Going Over The Numbers

As of November 22, it appears Mitt Romney has received 47,000 more votes than John McCain in 2008.  Considering George W. Bush received just over 62 million votes in 2004, it is apparent Romney woefully underperformed.   When one realizes the US population has 19 million more people than 2004, it is fair to say Romney missed out on close to 8,000,000 votes.  Yet, the Romney apologists say he is not to blame.  I believe there is much blame to go around from Romney the candidate, to the GOP leadership, to the GOP nomination process.

Romney the candidate was dreadful.  He was utterly clueless on issues outside of what he wanted to discuss and never counterpunched Obama;  even where Obama was most vulnerable.  Even economic issues, which was supposed to be Romney’s bailiwick, seemed to be PowerPoint presentations from the late-1980s to mid-1990s.  Romney looked like Ronald Reagan but campaigned like Jane Wyman.

The GOP leadership was, in essence, non-existent.  It was as though they treated the results of the 2010 midterm election as rare event, instead of a trend.  They treated the Tea Party as a bunch of ignorant yahoos and thought Senate losers like O’Donnell and Angle were the norm and not the exception.  Thus, they ran a bunch of GOP Establishment retreads for winnable Senate seats.  They all lost.  In the two other winnable races in MO and IN, the GOP ran for the tall grass from Akin (I don’t blame them as Akin should have had the decency to allow another candidate to win this race) and failed to coalesce around Mourdock.  A divided party can never win. They also lost seats in the House.  Some of the more winnable seats were lost by inept candidates (a seat in GA comes to mind).  Others were lost because leadership did nothing to combat poor redrawing of congressional districts by “non-partisan” Commissions.  Kevin McCarthy, the House Majority Whip, actually agreed to the process.  And why not, he got a better district.  Others were not so fortunate.  A word of advice to the GOP;  if they have to put “non-partisan” to describe a group;  they are not.  California lost 4 seats through this process. In FL, Allan West lost his race.  He was not only a target of the Democrats but The FL State GOP redistricted West out of his old district.  A question for the Democrats;  how is it “racist” to criticize Obama, yet, okay to disparage West?

Another problem confronting the GOP is money. A lot of money has been redirected to SuperPACs like American Crossroads. American Crossroads, which is run by Karl Rove, spent close to $400 million in this election cycle.  It would be fair to say their efforts were a disaster. Unfortunately, if the money were directed to the GOP, there would be no telling what those inept political strategists would have accomplished.

The biggest problem with the GOP during this election was a lack of strategy and message.  It was amusing and sad to watch Romney discussing the need for tax cuts, without really addressing the need for significant spending cuts.  There were several moments during the campaign where Romney was asked about parts of the Paul Ryan plan, which dealt with entitlement reform.  Each time, he either punted or worse, he denied the plausibility of Ryan’s plan.  It does make one wonder why Romney even bothered putting Ryan on the ticket.
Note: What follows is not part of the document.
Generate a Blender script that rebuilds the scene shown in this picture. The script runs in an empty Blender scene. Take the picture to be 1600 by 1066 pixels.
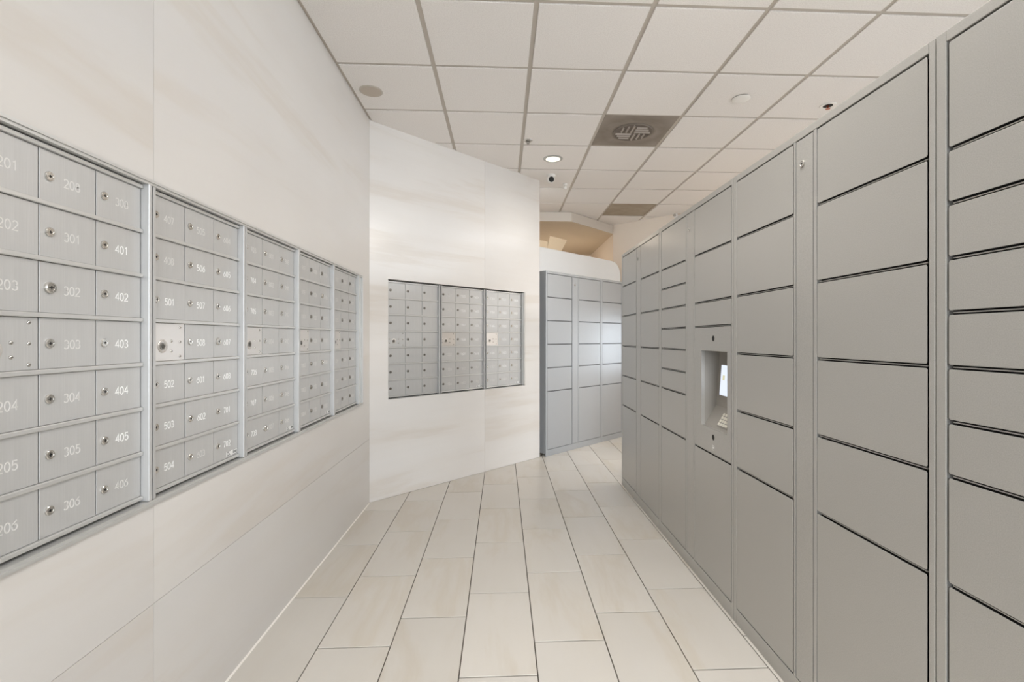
import bpy, bmesh, math, random
from mathutils import Vector, Matrix
random.seed(7)
S = bpy.context.scene
COL = S.collection
PI = math.pi

# ------------------------------------------------------------------ camera, world, lights, exposure
EYE = 1.3047
CE = 3.026                                   # height of the ceiling tiles
cam = bpy.data.cameras.new('camera'); camo = bpy.data.objects.new('camera', cam); COL.objects.link(camo)
camo.location = (0, 0, EYE); camo.rotation_euler = (PI/2, 0, -0.0473)
cam.sensor_width = 36; cam.lens = 752.5*36/1600
cam.shift_x = (800-819.7)/1600; cam.shift_y = (528.2-533)/1600
cam.clip_start = .02
S.camera = camo
S.view_settings.view_transform = 'Standard'; S.view_settings.look = 'None'
S.view_settings.gamma = 1; S.view_settings.use_curve_mapping = False
S.view_settings.exposure = 0.2

w = bpy.data.worlds.new('overcast_sky'); S.world = w; w.use_nodes = True
bg = w.node_tree.nodes['Background']; bg.inputs['Color'].default_value = (.855, .925, 1, 1); bg.inputs['Strength'].default_value = 8.2

def area_light(name, loc, rot, sx, sy, power, color=(1, 1, 1), portal=False):
    l = bpy.data.lights.new(name, 'AREA'); l.shape = 'RECTANGLE'; l.size = sx; l.size_y = sy
    l.energy = power; l.color = color
    o = bpy.data.objects.new(name, l); o.location = loc; o.rotation_euler = rot; COL.objects.link(o)
    if portal: l.cycles.is_portal = True
    return o
# unseen area lights, added to brighten floor, lockers and ceiling; no fixtures modelled
area_light('fill_light_entry', (.70, 1.546, CE-.03), (0, 0, 0), .58, .58, 16, (1, .985, .97)).data.spread = 2.3
area_light('fill_light_rear', (.48, -.284, CE-.03), (0, 0, 0), .58, .58, 12, (1, .985, .97)).data.spread = 2.3
area_light('fill_light_lobby', (2.9, 2.2, CE-.03), (0, 0, 0), 1.1, 1.1, 100, (1, .965, .935))
area_light('fill_light_lobby_rear', (3.3, 4.6, CE-.03), (0, 0, 0), .6, 1.1, 22, (1, .98, .97))

# ------------------------------------------------------------------ materials
def lin(r, g, b):
    f = lambda c: (c/255/12.92 if c/255 <= .04045 else ((c/255+.055)/1.055)**2.4)
    return (f(r), f(g), f(b), 1)
class NT:
    def __init__(s, name, rough=.5, metal=0., base=(200, 200, 200), spec=.5):
        s.m = bpy.data.materials.new(name); s.m.use_nodes = True; s.t = s.m.node_tree
        s.p = s.t.nodes['Principled BSDF']
        s.p.inputs['Base Color'].default_value = lin(*base)
        s.p.inputs['Roughness'].default_value = rough; s.p.inputs['Metallic'].default_value = metal
        s.p.inputs['Specular IOR Level'].default_value = spec
    def n(s, typ, **kw):
        x = s.t.nodes.new(typ)
        for k, v in kw.items():
            if hasattr(x, k) and k not in x.inputs: setattr(x, k, v)
            else: x.inputs[k].default_value = v
        return x
    def l(s, a, b): s.t.links.new(a, b)
    def ramp(s, src, stops):
        r = s.n('ShaderNodeValToRGB'); e = r.color_ramp.elements
        while len(e) < len(stops): e.new(.5)
        for q, (p, c) in zip(e, stops): q.position = p; q.color = c
        s.l(src, r.inputs[0]); return r
    def mix(s, fac, a, b, mode='MIX'):
        x = s.n('ShaderNodeMix', data_type='RGBA', blend_type=mode)
        for v, i in ((fac, 0), (a, 6), (b, 7)):
            if hasattr(v, 'node'): s.l(v, x.inputs[i])
            else: x.inputs[i].default_value = v
        return x.outputs[2]
    def bump(s, src, strength, dist=.01):
        b = s.n('ShaderNodeBump', Strength=strength, Distance=dist); s.l(src, b.inputs['Height']); s.l(b.outputs[0], s.p.inputs['Normal'])
M = {}
def plain(key, *a, **k): M[key] = NT(key, *a, **k).m

def stone(key, base, vein, cloud, rough, axis_scale, rot, amount=.8):
    q = NT(key, rough, 0, base)
    tc = q.n('ShaderNodeTexCoord'); oi = q.n('ShaderNodeObjectInfo')
    mp = q.n('ShaderNodeMapping'); mp.inputs['Rotation'].default_value = rot; mp.inputs['Scale'].default_value = axis_scale
    ad = q.n('ShaderNodeVectorMath', operation='MULTIPLY_ADD'); ad.inputs[1].default_value = (13, 7, 9)
    q.l(oi.outputs['Random'], ad.inputs[0]); q.l(tc.outputs['Object'], ad.inputs[2]); q.l(ad.outputs[0], mp.inputs[0])
    n1 = q.n('ShaderNodeTexNoise', Scale=1.6, Detail=5., Roughness=.6, Distortion=.35); q.l(mp.outputs[0], n1.inputs['Vector'])
    r1 = q.ramp(n1.outputs[0], [(.38, (0, 0, 0, 1)), (.54, (.2, .2, .2, 1)), (.62, (.75, .75, .75, 1)), (.72, (.15, .15, .15, 1))])
    n2 = q.n('ShaderNodeTexNoise', Scale=.9, Detail=3., Roughness=.5); q.l(ad.outputs[0], n2.inputs['Vector'])
    r2 = q.ramp(n2.outputs[0], [(.35, (0, 0, 0, 1)), (.7, (1, 1, 1, 1))])
    c1 = q.mix(r2.outputs[0], lin(*base), lin(*cloud))
    mm = q.n('ShaderNodeMath', operation='MULTIPLY'); q.l(r1.outputs[0], mm.inputs[0]); mm.inputs[1].default_value = amount
    c2 = q.mix(mm.outputs[0], c1, lin(*vein))
    hv = q.n('ShaderNodeHueSaturation'); q.l(c2, hv.inputs['Color'])
    vr = q.n('ShaderNodeMapRange'); vr.inputs[3].default_value = .965; vr.inputs[4].default_value = 1.035
    q.l(oi.outputs['Random'], vr.inputs[0]); q.l(vr.outputs[0], hv.inputs['Value'])
    q.l(hv.outputs[0], q.p.inputs['Base Color'])
    M[key] = q.m
stone('wall_limestone', (217, 213, 208), (206, 197, 186), (211, 207, 203), .2, (.22, 1, 1.6), (0, .42, 0))
stone('far_limestone', (226, 222, 217), (208, 199, 188), (219, 215, 211), .23, (.22, 1, 2.2), (0, .3, 0))
stone('floor_porcelain', (213, 207, 198), (201, 190, 173), (207, 201, 192), .27, (2.0, .45, 1), (0, 0, .12), .75)
plain('grout', .9, 0, (92, 84, 74))
plain('stone_core', .8, 0, (190, 182, 172))
plain('caulk', .5, 0, (236, 230, 220))

q = NT('ceiling_mineral', .95, 0, (226, 218, 209))
tc = q.n('ShaderNodeTexCoord'); n = q.n('ShaderNodeTexNoise', Scale=160., Detail=3.); q.l(tc.outputs['Object'], n.inputs['Vector'])
r = q.ramp(n.outputs[0], [(.3, lin(232, 226, 221)), (.6, lin(243, 238, 233))]); q.l(r.outputs[0], q.p.inputs['Base Color'])
q.bump(n.outputs[0], .25, .002); M['ceiling_mineral'] = q.m
plain('tee_paint', .6, 0, (196, 187, 176))
plain('plenum_dark', 1, 0, (60, 57, 54))
plain('cream_paint', .8, 0, (238, 226, 211))
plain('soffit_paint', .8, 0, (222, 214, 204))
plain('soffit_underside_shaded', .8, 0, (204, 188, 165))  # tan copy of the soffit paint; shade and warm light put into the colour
plain('partition_paint', .4, 0, (246, 246, 245))
plain('wall_paint', .7, 0, (224, 216, 205))

def powder_coat(key, rough, metal, lo, hi):
    q = NT(key, rough, metal, lo)
    tc = q.n('ShaderNodeTexCoord'); n = q.n('ShaderNodeTexNoise', Scale=420., Detail=2.); q.l(tc.outputs['Object'], n.inputs['Vector'])
    r = q.ramp(n.outputs[0], [(.3, lin(*lo)), (.65, lin(*hi))]); q.l(r.outputs[0], q.p.inputs['Base Color'])
    q.bump(n.outputs[0], .12, .0006); M[key] = q.m
powder_coat('locker', .33, .35, (171, 168, 162), (183, 180, 174))
powder_coat('locker_cool_sheen', .43, .45, (164, 167, 170), (174, 177, 180))  # cooler copy of the locker coat; bluish reflection put into the colour
plain('gap_shade', .9, 0, (34, 32, 30))  # near black, stands for the shade seen through the door gaps
plain('kiosk_grey', .5, .2, (158, 153, 145))
q = NT('anodised_aluminium', .38, .28, (190, 189, 187))
tc = q.n('ShaderNodeTexCoord'); mp = q.n('ShaderNodeMapping'); mp.inputs['Scale'].default_value = (500, 500, 8); q.l(tc.outputs['Object'], mp.inputs[0])
n = q.n('ShaderNodeTexNoise', Scale=1., Detail=2.); q.l(mp.outputs[0], n.inputs['Vector'])
r = q.ramp(n.outputs[0], [(.3, lin(188, 187, 185)), (.7, lin(196, 195, 193))]); q.l(r.outputs[0], q.p.inputs['Base Color']); M['alu'] = q.m
plain('alu_bright', .34, .45, (204, 203, 200))
plain('alu_panel_sheen', .30, .6, (214, 209, 204))  # lighter copy of the aluminium; the plates' reflection put into the colour
plain('mailbox_inside', .8, .2, (66, 65, 63))
plain('nickel', .22, .9, (205, 202, 196))
plain('dark_nickel', .3, .8, (146, 141, 134))
plain('black_slot', .7, 0, (18, 17, 16))
plain('white_number', .5, 0, (246, 246, 244))
plain('worn_number', .6, 0, (216, 214, 210))
plain('sticker_film', .5, 0, (228, 227, 224))
plain('sticker_ink', .6, 0, (90, 90, 88))
plain('white_plastic', .4, 0, (236, 233, 228))
plain('lamp_trim', .45, .2, (186, 184, 178))
plain('louvre_metal', .6, .1, (176, 166, 156))
plain('speaker_cloth', .9, 0, (196, 184, 170))
plain('keypad_ivory', .45, 0, (222, 217, 204))
plain('window_frame', .35, .6, (150, 148, 145))
plain('copper', .35, .8, (150, 84, 60))
plain('cardboard', .85, 0, (240, 218, 186))
plain('asphalt', .9, 0, (150, 150, 148))
# stained metal of the air vents: dust swirls are dirt on the plate
def stained(key, a, b, ring):
    q = NT(key, .75, .1, a)
    tc = q.n('ShaderNodeTexCoord')
    n = q.n('ShaderNodeTexNoise', Scale=4.5, Detail=3., Distortion=1.2); q.l(tc.outputs['Object'], n.inputs['Vector'])
    c = q.mix(q.ramp(n.outputs[0], [(.35, (0, 0, 0, 1)), (.7, (1, 1, 1, 1))]).outputs[0], lin(*a), lin(*b))
    if ring:
        ln = q.n('ShaderNodeVectorMath', operation='LENGTH'); q.l(tc.outputs['Object'], ln.inputs[0])
        ads = q.n('ShaderNodeMath', operation='MULTIPLY_ADD'); q.l(n.outputs[0], ads.inputs[0]); ads.inputs[1].default_value = .09; q.l(ln.outputs['Value'], ads.inputs[2])
        rr = q.ramp(ads.outputs[0], [(.10, (.75, .75, .75, 1)), (.20, (.8, .8, .8, 1)), (.23, (.1, .1, .1, 1)), (.30, (.35, .35, .35, 1)), (.38, (0, 0, 0, 1))])
        c = q.mix(rr.outputs[0], c, lin(*ring))
    q.l(c, q.p.inputs['Base Color']); M[key] = q.m
stained('vent_stained', (158, 147, 136), (140, 129, 118), (104, 94, 85))
stained('vent_brown', (178, 165, 147), (163, 149, 130), None)
def emit(key, col, st):
    m = bpy.data.materials.new(key); m.use_nodes = True; t = m.node_tree; t.nodes.clear()
    e = t.nodes.new('ShaderNodeEmission'); e.inputs[0].default_value = col; e.inputs[1].default_value = st
    o = t.nodes.new('ShaderNodeOutputMaterial'); t.links.new(e.outputs[0], o.inputs[0]); M[key] = m
emit('lamp_lens', (1, .97, .86, 1), 1.15)
emit('screen_lit', (.80, .86, 1, 1), .95)
emit('screen_icon', (.78, .74, .45, 1), .8)
m = bpy.data.materials.new('pane_glass'); m.use_nodes = True; t = m.node_tree; t.nodes.clear()
a = t.nodes.new('ShaderNodeBsdfTransparent'); b = t.nodes.new('ShaderNodeBsdfGlossy'); b.inputs['Roughness'].default_value = .02
fr = t.nodes.new('ShaderNodeFresnel'); mx = t.nodes.new('ShaderNodeMixShader'); o = t.nodes.new('ShaderNodeOutputMaterial')
t.links.new(fr.outputs[0], mx.inputs[0]); t.links.new(a.outputs[0], mx.inputs[1]); t.links.new(b.outputs[0], mx.inputs[2]); t.links.new(mx.outputs[0], o.inputs[0]); M['pane_glass'] = m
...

In 1992, Bill Clinton ran on the slogan, “it’s the economy, stupid”.  The Romney mantra was not to attack Obama because the voters believed Obama was nice and likable.  The political strategists who thought this was the best way to win an election should really consider another line of work.  There was certainly a lack of political acumen by Romney and his strategists.  There were many times Obama would lead with his chin and Romney refused to strike.  In the end, it was the failure of Romney and his political strategists to address economic issues such as regulation and overspending by the Democrats, foreign policy debacles, and most of all attacks on the Church and Faith by the Obama administration.  This failure allowed Obama to snatch victory from the jaws of defeat. This was Romney’s race to lose.  Obama did not steal this election but there was one significant event that all the punditry missed;  the decision by Ben Bernanke, the chairman of the Fed, to inject $40 billion into the market.  The market soared, and many did not vote to change the presidency.  The election was lost at that moment.  Romney can discuss 12 million new jobs, but they fall on deaf ears when people are fixated on their portfolios.